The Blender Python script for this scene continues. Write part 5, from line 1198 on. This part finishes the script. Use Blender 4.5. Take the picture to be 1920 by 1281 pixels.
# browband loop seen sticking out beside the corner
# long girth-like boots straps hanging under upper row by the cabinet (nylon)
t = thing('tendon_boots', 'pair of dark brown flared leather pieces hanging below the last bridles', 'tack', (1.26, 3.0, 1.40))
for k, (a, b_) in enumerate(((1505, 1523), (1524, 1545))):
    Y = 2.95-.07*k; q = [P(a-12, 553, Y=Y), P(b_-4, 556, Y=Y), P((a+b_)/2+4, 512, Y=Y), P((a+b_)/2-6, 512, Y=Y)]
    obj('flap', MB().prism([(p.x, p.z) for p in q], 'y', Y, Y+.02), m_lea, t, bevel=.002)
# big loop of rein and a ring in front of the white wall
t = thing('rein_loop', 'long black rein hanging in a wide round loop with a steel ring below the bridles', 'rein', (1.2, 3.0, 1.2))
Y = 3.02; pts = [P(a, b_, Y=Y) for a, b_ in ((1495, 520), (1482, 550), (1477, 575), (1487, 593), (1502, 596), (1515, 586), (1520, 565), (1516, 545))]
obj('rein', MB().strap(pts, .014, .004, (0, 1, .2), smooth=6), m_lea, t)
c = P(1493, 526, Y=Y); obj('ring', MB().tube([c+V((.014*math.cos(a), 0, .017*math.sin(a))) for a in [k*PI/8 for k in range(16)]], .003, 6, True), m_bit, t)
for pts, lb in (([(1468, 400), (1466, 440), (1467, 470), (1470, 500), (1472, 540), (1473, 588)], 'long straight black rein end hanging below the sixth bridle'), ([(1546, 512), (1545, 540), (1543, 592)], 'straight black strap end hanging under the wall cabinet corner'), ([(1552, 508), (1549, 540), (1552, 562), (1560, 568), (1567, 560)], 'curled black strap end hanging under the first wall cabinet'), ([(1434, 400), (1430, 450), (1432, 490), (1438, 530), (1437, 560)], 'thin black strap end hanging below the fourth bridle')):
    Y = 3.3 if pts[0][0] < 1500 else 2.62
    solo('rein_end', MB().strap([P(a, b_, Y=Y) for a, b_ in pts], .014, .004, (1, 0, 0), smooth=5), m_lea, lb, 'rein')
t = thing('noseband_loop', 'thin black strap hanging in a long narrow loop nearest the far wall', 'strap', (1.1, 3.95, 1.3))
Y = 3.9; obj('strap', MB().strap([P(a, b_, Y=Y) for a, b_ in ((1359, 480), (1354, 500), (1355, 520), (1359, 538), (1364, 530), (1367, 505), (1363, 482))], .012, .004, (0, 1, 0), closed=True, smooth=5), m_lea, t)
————
• [Directions]:
Emit the full listing verbatim.

• [Answer for this exercise]:
The Blender Python script for this scene continues. Write part 5, from line 1198 on. This part finishes the script. Use Blender 4.5. Take the picture to be 1920 by 1281 pixels.
# browband loop seen sticking out beside the corner
# long girth-like boots straps hanging under upper row by the cabinet (nylon)
t = thing('tendon_boots', 'pair of dark brown flared leather pieces hanging below the last bridles', 'tack', (1.26, 3.0, 1.40))
for k, (a, b_) in enumerate(((1505, 1523), (1524, 1545))):
    Y = 2.95-.07*k; q = [P(a-12, 553, Y=Y), P(b_-4, 556, Y=Y), P((a+b_)/2+4, 512, Y=Y), P((a+b_)/2-6, 512, Y=Y)]
    obj('flap', MB().prism([(p.x, p.z) for p in q], 'y', Y, Y+.02), m_lea, t, bevel=.002)
# big loop of rein and a ring in front of the white wall
t = thing('rein_loop', 'long black rein hanging in a wide round loop with a steel ring below the bridles', 'rein', (1.2, 3.0, 1.2))
Y = 3.02; pts = [P(a, b_, Y=Y) for a, b_ in ((1495, 520), (1482, 550), (1477, 575), (1487, 593), (1502, 596), (1515, 586), (1520, 565), (1516, 545))]
obj('rein', MB().strap(pts, .014, .004, (0, 1, .2), smooth=6), m_lea, t)
c = P(1493, 526, Y=Y); obj('ring', MB().tube([c+V((.014*math.cos(a), 0, .017*math.sin(a))) for a in [k*PI/8 for k in range(16)]], .003, 6, True), m_bit, t)
for pts, lb in (([(1468, 400), (1466, 440), (1467, 470), (1470, 500), (1472, 540), (1473, 588)], 'long straight black rein end hanging below the sixth bridle'), ([(1546, 512), (1545, 540), (1543, 592)], 'straight black strap end hanging under the wall cabinet corner'), ([(1552, 508), (1549, 540), (1552, 562), (1560, 568), (1567, 560)], 'curled black strap end hanging under the first wall cabinet'), ([(1434, 400), (1430, 450), (1432, 490), (1438, 530), (1437, 560)], 'thin black strap end hanging below the fourth bridle')):
    Y = 3.3 if pts[0][0] < 1500 else 2.62
    solo('rein_end', MB().strap([P(a, b_, Y=Y) for a, b_ in pts], .014, .004, (1, 0, 0), smooth=5), m_lea, lb, 'rein')
t = thing('noseband_loop', 'thin black strap hanging in a long narrow loop nearest the far wall', 'strap', (1.1, 3.95, 1.3))
Y = 3.9; obj('strap', MB().strap([P(a, b_, Y=Y) for a, b_ in ((1359, 480), (1354, 500), (1355, 520), (1359, 538), (1364, 530), (1367, 505), (1363, 482))], .012, .004, (0, 1, 0), closed=True, smooth=5), m_lea, t)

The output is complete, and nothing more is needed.